Beginning in late June and continuing through at October, the yellow or white flowers of native tarweeds hold sway in fields, roadsides and hillsides. Tarweeds have a distinctly sweet/sour, fragrant, sticky foliage that, when walked through, can make shoes, livestock’s lower legs and dog’s feet (especially poodles) sticky. Many people find the smell pleasant or at least nostalgic of hiking trips. There are three distinct species.

The tall (3 to 4 feet), sparse yellow daisy flowers of Madia elegans are often seen along roadsides and around field margins. Where mowed, they are smaller. Some of the flowers have decorative red centers.

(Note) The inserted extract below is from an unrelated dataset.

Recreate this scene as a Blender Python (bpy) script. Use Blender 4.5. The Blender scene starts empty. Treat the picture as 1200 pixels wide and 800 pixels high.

Madia do well in gardens, but can seed profusely and are probably best in more wild settings among native plants. Close to the coast, plants are prone to rust.

Easy and long blooming are the Hemizonias, or hayfield tarweeds. They are much smaller, densely growing plants, to about 1½ feet, with profuse amounts of small, showy daisy flowers of yellow or white.

The fields around Sonoma State University in Rohnert Park used to be yellow with the Hemizonia congesta ssp. lutescens. Another variety has white blooms: Hemizonia congesta luzulifoli.

The plants grow in a variety of soil types; even heavy soils and serpentine conditions.

As plants begin growth relatively late in the spring, if weeds are mowed in the spring, this can allow the tarweeds to flourish without competition.

On one dam face completely covered by the very aggressive, nonnative perennial Harding grass (Phalaris aquatica), hemizonia tarweeds flourished every year after the Harding grass was mowed low in the spring.

Both hemizonias do well in the garden - in pots or in the ground, and reseeding is nil in many cases. Avoid fertilizer, but a small amount of compost will generate stronger plants that bloom longer.

Tarweed flowers open very early in the morning, and close by about noon. They are favorites of small native bees. Pollen is white and easy to see on the bees’ back legs.

The yellow variety is available at Annie’s Annuals and Perennials Nursery (anniesannuals.com). All the tarweeds are available by seed from Larner’s Seeds in Bolinas (larnerseeds.com).

In late summer, vinegar weed (Trichostema lanceolatum) blooms. It is a small, upright plant that grows to about a foot tall, and has vinegar-scented, sticky foliage and very attractive violet flowers that bees love. It grows in poor conditions on rocky, nutrient-poor soil. According to accounts of early beekeepers, there used to be great swaths of it in the valleys - to the bees’ delight.